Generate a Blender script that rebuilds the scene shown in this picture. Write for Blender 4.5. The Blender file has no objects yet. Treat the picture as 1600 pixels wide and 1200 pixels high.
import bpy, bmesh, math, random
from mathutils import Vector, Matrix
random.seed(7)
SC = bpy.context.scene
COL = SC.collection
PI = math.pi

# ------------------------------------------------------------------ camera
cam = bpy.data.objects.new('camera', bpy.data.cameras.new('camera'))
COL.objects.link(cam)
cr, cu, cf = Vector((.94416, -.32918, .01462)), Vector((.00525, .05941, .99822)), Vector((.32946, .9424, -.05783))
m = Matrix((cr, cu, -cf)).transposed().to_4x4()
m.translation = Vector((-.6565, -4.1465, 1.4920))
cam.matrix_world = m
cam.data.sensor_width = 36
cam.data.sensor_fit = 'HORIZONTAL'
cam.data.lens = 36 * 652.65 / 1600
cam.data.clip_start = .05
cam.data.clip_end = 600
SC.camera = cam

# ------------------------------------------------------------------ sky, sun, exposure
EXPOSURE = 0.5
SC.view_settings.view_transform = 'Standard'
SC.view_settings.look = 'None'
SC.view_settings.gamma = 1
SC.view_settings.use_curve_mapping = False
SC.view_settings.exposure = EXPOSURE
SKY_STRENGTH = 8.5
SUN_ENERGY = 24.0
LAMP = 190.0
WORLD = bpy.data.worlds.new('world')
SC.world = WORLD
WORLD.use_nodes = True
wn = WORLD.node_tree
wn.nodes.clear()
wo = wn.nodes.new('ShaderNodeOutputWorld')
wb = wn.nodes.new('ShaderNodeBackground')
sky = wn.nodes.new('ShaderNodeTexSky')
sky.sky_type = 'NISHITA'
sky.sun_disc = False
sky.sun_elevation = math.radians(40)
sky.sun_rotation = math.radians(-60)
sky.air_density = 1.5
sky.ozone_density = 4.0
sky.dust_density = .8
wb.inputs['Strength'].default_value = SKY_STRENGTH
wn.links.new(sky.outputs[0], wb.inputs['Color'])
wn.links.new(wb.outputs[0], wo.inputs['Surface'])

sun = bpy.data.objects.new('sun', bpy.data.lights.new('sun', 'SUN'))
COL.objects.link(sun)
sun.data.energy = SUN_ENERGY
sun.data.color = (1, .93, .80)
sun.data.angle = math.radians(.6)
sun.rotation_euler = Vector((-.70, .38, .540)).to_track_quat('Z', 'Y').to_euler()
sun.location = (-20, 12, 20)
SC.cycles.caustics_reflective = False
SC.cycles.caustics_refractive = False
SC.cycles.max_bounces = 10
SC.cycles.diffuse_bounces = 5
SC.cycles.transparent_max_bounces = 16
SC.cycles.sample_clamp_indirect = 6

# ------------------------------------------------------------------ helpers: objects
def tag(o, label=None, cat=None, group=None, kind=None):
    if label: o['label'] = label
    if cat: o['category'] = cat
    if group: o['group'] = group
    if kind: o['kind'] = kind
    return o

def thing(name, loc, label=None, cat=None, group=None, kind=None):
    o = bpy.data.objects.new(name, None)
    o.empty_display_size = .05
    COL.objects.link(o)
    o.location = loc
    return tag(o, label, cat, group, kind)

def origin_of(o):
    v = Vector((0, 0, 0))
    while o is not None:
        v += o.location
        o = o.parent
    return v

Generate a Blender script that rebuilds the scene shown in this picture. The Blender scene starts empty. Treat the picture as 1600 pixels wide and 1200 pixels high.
::::
Aim = Copy the lines from the start of the data verbatim, stopping after the line containing "SC.camera = cam".

Answer to the problem =
Generate a Blender script that rebuilds the scene shown in this picture. Write for Blender 4.5. The Blender file has no objects yet. Treat the picture as 1600 pixels wide and 1200 pixels high.
import bpy, bmesh, math, random
from mathutils import Vector, Matrix
random.seed(7)
SC = bpy.context.scene
COL = SC.collection
PI = math.pi

# ------------------------------------------------------------------ camera
cam = bpy.data.objects.new('camera', bpy.data.cameras.new('camera'))
COL.objects.link(cam)
cr, cu, cf = Vector((.94416, -.32918, .01462)), Vector((.00525, .05941, .99822)), Vector((.32946, .9424, -.05783))
m = Matrix((cr, cu, -cf)).transposed().to_4x4()
m.translation = Vector((-.6565, -4.1465, 1.4920))
cam.matrix_world = m
cam.data.sensor_width = 36
cam.data.sensor_fit = 'HORIZONTAL'
cam.data.lens = 36 * 652.65 / 1600
cam.data.clip_start = .05
cam.data.clip_end = 600
SC.camera = cam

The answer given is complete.